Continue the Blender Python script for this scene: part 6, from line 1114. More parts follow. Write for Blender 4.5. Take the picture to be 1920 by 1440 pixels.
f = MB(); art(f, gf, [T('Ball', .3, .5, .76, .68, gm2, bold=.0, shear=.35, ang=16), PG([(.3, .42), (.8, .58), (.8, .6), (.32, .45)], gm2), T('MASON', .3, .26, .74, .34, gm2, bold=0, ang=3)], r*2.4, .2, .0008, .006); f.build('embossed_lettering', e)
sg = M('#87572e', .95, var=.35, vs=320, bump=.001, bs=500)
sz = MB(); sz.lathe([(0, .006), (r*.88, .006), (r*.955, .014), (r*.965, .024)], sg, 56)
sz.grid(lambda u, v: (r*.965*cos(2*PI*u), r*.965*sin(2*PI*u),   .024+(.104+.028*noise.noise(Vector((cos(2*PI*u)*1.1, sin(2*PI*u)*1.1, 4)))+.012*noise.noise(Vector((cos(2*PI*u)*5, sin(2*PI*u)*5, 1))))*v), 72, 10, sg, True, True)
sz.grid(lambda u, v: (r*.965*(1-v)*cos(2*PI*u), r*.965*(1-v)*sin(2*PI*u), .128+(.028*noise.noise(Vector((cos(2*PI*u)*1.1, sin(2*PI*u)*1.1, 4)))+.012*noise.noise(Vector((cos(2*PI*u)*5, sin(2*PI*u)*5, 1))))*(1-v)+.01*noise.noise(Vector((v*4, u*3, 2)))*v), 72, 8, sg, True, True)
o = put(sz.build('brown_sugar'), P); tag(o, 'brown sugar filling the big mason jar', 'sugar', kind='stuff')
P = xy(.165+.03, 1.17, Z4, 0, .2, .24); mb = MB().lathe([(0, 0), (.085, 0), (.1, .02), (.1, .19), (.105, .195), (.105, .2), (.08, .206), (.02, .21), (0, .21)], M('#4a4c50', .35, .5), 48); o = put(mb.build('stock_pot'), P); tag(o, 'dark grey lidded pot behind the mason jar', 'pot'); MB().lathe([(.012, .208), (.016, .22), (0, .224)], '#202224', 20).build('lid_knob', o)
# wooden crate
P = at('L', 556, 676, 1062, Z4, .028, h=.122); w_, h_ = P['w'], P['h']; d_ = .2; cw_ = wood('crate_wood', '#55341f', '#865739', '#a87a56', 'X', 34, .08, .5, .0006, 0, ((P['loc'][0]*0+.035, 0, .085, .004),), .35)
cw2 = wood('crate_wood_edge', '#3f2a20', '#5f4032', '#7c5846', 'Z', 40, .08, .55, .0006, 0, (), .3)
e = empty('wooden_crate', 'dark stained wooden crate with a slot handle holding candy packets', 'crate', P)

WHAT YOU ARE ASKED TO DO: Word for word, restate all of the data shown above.

SOLVED PROBLEM:
Continue the Blender Python script for this scene: part 6, from line 1114. More parts follow. Write for Blender 4.5. Take the picture to be 1920 by 1440 pixels.
f = MB(); art(f, gf, [T('Ball', .3, .5, .76, .68, gm2, bold=.0, shear=.35, ang=16), PG([(.3, .42), (.8, .58), (.8, .6), (.32, .45)], gm2), T('MASON', .3, .26, .74, .34, gm2, bold=0, ang=3)], r*2.4, .2, .0008, .006); f.build('embossed_lettering', e)
sg = M('#87572e', .95, var=.35, vs=320, bump=.001, bs=500)
sz = MB(); sz.lathe([(0, .006), (r*.88, .006), (r*.955, .014), (r*.965, .024)], sg, 56)
sz.grid(lambda u, v: (r*.965*cos(2*PI*u), r*.965*sin(2*PI*u),   .024+(.104+.028*noise.noise(Vector((cos(2*PI*u)*1.1, sin(2*PI*u)*1.1, 4)))+.012*noise.noise(Vector((cos(2*PI*u)*5, sin(2*PI*u)*5, 1))))*v), 72, 10, sg, True, True)
sz.grid(lambda u, v: (r*.965*(1-v)*cos(2*PI*u), r*.965*(1-v)*sin(2*PI*u), .128+(.028*noise.noise(Vector((cos(2*PI*u)*1.1, sin(2*PI*u)*1.1, 4)))+.012*noise.noise(Vector((cos(2*PI*u)*5, sin(2*PI*u)*5, 1))))*(1-v)+.01*noise.noise(Vector((v*4, u*3, 2)))*v), 72, 8, sg, True, True)
o = put(sz.build('brown_sugar'), P); tag(o, 'brown sugar filling the big mason jar', 'sugar', kind='stuff')
P = xy(.165+.03, 1.17, Z4, 0, .2, .24); mb = MB().lathe([(0, 0), (.085, 0), (.1, .02), (.1, .19), (.105, .195), (.105, .2), (.08, .206), (.02, .21), (0, .21)], M('#4a4c50', .35, .5), 48); o = put(mb.build('stock_pot'), P); tag(o, 'dark grey lidded pot behind the mason jar', 'pot'); MB().lathe([(.012, .208), (.016, .22), (0, .224)], '#202224', 20).build('lid_knob', o)
# wooden crate
P = at('L', 556, 676, 1062, Z4, .028, h=.122); w_, h_ = P['w'], P['h']; d_ = .2; cw_ = wood('crate_wood', '#55341f', '#865739', '#a87a56', 'X', 34, .08, .5, .0006, 0, ((P['loc'][0]*0+.035, 0, .085, .004),), .35)
cw2 = wood('crate_wood_edge', '#3f2a20', '#5f4032', '#7c5846', 'Z', 40, .08, .55, .0006, 0, (), .3)
e = empty('wooden_crate', 'dark stained wooden crate with a slot handle holding candy packets', 'crate', P)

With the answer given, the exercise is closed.